Guess what? Yup, the car industry as a whole failed to meet its target, despite the fact that some car makers (Fiat, Renault, Peugeot-Citroën) had hit the 120 g/km target. In other words, it could be done! Annoyed that the car industry had asked to be trusted and then failed to deliver, the Commission proposed a mandatory emissions limit of 120 g/km by 2012. At first the automotive industry just said no-one was going to boss it around and pretended nothing would happen, but on this occasion, the politicians did stand up for a binding limit. Once again it was heavily watered down by automotive lobbying, so the new mark is a rather pathetic 130 g/km by 2015, but at least a binding limit now exists.

And guess what? Emissions from new cars are coming down. Why? Not just because they have to, but because Europe’s car makers know that if they don’t reduce their emissions, they’ll find their cars won’t be sellable outside the EU as well as inside. With China and California both introducing emissions limits for new vehicles, any car maker that doesn’t embrace environmental technology will be disadvantaged in the global market place.

Unfortunately, today's owners of second-hand cars are paying excessive fuel and road tax bills, because the car makers were too slow to embrace lower fuel consumption 15 years ago.

This is just one example, but one of many in which industry screams ‘You’ll be putting masses of people out of work’, and then when the politicians stand firm, it becomes clear industry has been crying wolf. It’s happening now with the EU’s decision to subject air transport to emissions trading – you’d think it was limiting airlines to one plane each by the hysterical screaming coming from the aviation industry, when in reality this will add just a few cents to the price of the average flight.

This is why George Osborne should be standing up for environmental safeguards, not capitulating to industry's opposition to them. Even in a recession. In fact especially in a recession. The old saying ‘necessity is the mother of invention’ is especially applicable in a recession, so anything that stimulates reducing polluting and climate-changing emissions is to be welcomed.

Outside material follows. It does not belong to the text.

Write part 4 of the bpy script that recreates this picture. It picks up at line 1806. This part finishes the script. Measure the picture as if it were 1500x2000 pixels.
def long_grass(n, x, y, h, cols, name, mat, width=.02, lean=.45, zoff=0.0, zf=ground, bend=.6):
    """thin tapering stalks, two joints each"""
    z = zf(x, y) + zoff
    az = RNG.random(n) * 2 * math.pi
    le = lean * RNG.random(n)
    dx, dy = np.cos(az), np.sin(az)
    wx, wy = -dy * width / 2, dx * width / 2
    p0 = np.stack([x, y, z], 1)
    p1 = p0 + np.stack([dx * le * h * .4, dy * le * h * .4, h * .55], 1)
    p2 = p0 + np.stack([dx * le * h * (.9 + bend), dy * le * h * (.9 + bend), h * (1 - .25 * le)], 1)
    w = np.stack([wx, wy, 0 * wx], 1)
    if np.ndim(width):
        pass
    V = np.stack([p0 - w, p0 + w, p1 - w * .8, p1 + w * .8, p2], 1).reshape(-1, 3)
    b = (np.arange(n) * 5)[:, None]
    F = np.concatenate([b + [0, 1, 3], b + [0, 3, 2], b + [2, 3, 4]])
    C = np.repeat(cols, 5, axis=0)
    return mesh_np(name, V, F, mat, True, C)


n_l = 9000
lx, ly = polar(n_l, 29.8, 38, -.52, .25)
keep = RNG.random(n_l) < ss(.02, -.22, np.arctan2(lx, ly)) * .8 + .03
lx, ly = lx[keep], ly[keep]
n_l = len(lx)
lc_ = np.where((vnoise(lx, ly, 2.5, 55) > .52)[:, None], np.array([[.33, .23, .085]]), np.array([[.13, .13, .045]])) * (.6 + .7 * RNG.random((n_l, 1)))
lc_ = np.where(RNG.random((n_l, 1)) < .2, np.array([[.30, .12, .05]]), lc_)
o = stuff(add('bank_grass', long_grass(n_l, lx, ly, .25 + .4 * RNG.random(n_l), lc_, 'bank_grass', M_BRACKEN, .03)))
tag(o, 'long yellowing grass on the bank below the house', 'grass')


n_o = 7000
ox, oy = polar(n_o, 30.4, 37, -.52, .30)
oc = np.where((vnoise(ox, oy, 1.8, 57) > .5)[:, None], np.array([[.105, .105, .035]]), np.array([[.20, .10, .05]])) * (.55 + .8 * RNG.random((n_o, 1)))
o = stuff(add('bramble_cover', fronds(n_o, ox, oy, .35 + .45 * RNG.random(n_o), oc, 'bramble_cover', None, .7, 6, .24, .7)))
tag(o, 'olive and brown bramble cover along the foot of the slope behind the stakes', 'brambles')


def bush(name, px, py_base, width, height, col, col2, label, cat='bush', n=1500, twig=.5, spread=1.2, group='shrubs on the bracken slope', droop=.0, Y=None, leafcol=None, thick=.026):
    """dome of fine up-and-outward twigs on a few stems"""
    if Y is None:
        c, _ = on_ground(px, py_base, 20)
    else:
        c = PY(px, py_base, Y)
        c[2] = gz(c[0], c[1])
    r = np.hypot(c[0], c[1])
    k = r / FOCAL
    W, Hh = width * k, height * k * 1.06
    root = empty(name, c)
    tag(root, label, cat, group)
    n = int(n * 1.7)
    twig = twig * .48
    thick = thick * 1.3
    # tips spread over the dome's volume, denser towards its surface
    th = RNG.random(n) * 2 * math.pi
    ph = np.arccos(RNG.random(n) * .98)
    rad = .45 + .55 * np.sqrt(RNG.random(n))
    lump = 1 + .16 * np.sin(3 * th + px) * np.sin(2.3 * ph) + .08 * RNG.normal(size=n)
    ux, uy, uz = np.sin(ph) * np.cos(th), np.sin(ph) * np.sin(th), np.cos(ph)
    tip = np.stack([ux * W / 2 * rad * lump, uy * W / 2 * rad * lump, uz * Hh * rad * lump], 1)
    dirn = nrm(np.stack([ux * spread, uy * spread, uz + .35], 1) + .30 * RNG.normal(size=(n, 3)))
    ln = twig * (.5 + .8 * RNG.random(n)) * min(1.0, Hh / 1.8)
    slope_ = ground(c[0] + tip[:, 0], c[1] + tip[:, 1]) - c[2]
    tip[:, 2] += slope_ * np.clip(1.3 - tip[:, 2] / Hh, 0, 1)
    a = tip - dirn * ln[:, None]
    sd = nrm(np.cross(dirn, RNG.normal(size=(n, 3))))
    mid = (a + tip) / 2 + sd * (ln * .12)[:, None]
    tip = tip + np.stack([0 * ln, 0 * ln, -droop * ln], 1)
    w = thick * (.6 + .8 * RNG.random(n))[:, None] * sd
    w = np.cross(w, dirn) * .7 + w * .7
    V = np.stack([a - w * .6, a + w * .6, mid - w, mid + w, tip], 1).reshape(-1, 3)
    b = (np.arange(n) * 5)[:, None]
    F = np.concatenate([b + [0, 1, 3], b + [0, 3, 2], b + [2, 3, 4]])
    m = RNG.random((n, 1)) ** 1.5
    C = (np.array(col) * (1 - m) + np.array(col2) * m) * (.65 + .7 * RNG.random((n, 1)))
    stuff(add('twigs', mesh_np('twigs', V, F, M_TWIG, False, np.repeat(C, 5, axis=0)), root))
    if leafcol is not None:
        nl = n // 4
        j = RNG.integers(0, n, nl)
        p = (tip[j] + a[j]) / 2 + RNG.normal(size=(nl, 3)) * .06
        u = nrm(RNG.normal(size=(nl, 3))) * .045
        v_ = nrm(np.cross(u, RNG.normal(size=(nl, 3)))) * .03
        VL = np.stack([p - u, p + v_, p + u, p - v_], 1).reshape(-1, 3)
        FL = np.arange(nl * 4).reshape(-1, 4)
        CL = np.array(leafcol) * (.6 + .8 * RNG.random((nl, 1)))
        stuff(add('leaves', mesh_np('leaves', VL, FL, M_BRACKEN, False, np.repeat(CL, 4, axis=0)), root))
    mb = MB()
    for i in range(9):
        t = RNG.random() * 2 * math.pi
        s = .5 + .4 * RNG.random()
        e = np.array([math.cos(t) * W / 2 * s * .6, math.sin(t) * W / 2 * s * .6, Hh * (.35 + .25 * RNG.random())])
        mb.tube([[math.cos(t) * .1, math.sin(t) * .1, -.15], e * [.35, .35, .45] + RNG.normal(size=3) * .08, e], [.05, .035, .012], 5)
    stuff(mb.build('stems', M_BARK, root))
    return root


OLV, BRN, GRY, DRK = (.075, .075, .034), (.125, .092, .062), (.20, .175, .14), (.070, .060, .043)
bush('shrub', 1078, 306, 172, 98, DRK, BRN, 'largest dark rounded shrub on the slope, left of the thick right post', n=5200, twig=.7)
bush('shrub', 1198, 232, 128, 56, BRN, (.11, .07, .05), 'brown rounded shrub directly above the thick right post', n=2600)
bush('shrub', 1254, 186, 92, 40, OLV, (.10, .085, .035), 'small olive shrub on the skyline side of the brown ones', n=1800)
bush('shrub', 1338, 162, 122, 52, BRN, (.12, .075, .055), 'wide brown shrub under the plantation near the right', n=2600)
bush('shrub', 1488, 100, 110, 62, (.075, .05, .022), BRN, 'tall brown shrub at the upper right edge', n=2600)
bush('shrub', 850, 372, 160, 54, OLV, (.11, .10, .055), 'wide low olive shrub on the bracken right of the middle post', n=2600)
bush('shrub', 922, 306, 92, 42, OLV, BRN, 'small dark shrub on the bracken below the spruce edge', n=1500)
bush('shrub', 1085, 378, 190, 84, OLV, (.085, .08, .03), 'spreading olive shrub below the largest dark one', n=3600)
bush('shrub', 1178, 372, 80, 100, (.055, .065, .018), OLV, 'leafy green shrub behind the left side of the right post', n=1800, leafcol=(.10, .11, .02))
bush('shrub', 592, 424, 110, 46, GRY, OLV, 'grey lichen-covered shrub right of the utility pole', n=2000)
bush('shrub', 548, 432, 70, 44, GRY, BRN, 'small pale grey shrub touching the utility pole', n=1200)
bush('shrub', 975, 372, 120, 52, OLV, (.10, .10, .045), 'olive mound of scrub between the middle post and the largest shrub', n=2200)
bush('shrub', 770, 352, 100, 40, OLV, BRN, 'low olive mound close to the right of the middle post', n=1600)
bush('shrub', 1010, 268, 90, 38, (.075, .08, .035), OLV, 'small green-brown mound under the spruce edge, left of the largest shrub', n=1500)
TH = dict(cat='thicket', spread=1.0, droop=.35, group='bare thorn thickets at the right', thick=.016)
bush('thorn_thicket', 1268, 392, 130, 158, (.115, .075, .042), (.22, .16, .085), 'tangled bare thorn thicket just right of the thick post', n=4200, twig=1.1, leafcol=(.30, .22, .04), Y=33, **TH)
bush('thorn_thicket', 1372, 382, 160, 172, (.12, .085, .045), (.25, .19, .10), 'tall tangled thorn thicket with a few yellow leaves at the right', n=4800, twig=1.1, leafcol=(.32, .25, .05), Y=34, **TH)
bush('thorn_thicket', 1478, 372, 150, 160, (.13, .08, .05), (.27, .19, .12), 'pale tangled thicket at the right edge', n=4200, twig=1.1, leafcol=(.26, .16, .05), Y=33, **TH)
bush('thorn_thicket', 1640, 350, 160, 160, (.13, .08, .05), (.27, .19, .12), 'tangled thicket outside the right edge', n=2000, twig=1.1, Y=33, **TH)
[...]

But how are we going to have a climate of incentives if the Chancellor bails out industries that have refused to see the writing on the wall for two decades?

This is the kind of issue on which the coalition could crack. With the Greens threatening traditional Lib Dem support, the Lib Dems know they have to use their time in government to establish some meaningful environmental achievements, indeed many Lib Dems will insist on that through conviction rather than electoral advantage. It’s something the Conservatives should be able to deliver without any concessions in their own ideology, as a ‘green’ economy will be good for business. It’s a test of whether the Tories really are interested in helping business in the long term or merely helping today’s big industry protect what it has.